-- START TASK MATERIAL --

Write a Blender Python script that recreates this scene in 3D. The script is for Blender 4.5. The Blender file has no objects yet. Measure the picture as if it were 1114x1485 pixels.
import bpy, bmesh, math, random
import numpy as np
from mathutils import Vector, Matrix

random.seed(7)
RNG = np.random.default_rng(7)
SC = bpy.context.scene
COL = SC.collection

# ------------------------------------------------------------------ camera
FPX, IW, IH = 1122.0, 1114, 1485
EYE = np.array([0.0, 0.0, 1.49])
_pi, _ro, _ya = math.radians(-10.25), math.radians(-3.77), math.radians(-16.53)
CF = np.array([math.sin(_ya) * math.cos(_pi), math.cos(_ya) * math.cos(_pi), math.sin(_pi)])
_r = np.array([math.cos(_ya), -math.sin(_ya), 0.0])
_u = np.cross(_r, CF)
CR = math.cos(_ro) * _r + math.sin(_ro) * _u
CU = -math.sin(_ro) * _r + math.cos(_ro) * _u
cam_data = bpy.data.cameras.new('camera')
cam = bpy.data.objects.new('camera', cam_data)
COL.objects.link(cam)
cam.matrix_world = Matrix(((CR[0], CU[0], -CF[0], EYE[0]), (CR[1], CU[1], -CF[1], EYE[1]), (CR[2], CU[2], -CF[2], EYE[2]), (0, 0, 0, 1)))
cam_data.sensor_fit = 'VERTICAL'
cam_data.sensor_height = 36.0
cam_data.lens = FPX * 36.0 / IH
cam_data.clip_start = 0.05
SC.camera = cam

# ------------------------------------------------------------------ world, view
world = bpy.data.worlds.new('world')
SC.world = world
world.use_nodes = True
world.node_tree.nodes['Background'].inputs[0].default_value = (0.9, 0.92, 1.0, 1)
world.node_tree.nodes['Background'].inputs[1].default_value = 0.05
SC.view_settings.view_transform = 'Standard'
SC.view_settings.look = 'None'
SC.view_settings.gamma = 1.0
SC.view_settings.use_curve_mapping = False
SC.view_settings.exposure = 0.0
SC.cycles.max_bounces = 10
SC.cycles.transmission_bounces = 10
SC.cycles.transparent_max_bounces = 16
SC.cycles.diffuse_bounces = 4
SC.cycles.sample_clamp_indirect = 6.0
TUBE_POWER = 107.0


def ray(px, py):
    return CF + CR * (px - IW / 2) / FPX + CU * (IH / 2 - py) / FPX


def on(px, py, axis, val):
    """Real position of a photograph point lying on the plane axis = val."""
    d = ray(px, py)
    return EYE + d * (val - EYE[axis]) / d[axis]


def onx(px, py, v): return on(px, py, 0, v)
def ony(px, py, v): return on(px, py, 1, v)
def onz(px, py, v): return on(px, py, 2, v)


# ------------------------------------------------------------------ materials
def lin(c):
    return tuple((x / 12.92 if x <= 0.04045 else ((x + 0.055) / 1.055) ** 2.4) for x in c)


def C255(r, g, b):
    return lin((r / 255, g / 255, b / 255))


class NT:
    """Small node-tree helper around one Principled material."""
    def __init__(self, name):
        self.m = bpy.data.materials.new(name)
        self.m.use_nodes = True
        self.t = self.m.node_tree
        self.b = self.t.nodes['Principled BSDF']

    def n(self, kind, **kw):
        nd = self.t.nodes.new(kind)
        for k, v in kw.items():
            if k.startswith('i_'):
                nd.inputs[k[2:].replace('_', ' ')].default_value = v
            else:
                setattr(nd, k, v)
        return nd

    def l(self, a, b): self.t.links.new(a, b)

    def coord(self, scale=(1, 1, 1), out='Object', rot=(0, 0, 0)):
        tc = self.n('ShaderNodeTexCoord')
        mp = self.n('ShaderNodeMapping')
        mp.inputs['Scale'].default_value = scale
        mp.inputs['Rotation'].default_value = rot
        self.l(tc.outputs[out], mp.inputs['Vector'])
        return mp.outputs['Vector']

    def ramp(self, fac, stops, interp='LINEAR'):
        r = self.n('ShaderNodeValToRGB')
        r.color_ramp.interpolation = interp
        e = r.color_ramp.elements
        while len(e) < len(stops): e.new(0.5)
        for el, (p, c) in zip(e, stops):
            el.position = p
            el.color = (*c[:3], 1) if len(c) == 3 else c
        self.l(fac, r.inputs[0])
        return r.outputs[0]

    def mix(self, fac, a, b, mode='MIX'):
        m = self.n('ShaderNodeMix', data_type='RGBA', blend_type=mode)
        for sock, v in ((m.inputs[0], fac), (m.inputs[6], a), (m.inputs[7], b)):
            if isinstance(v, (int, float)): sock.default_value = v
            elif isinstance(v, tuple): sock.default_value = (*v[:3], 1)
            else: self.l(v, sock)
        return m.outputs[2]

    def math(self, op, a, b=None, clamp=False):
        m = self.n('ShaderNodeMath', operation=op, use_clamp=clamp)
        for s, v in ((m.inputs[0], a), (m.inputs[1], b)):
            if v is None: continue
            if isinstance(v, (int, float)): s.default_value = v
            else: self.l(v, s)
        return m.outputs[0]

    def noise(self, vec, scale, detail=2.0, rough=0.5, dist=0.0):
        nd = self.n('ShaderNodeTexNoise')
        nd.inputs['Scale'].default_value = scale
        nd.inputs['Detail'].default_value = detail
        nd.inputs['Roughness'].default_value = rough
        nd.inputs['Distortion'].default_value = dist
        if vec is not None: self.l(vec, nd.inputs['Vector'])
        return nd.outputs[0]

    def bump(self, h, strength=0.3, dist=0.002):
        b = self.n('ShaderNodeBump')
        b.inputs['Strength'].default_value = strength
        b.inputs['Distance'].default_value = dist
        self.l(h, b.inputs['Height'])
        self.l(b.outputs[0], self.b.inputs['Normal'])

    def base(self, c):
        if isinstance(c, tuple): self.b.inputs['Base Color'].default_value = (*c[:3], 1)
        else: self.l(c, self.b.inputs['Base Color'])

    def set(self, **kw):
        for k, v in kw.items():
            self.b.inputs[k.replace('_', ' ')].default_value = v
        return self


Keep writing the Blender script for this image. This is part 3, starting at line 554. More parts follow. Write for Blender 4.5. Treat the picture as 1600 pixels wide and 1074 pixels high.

-- END TASK MATERIAL --

## SET EXERCISE
Reproduce only the lines from the top of the material through the one bearing "COL = SC.collection", each exactly as it stands.

## RIGHT ANSWER
Write a Blender Python script that recreates this scene in 3D. The script is for Blender 4.5. The Blender file has no objects yet. Measure the picture as if it were 1114x1485 pixels.
import bpy, bmesh, math, random
import numpy as np
from mathutils import Vector, Matrix

random.seed(7)
RNG = np.random.default_rng(7)
SC = bpy.context.scene
COL = SC.collection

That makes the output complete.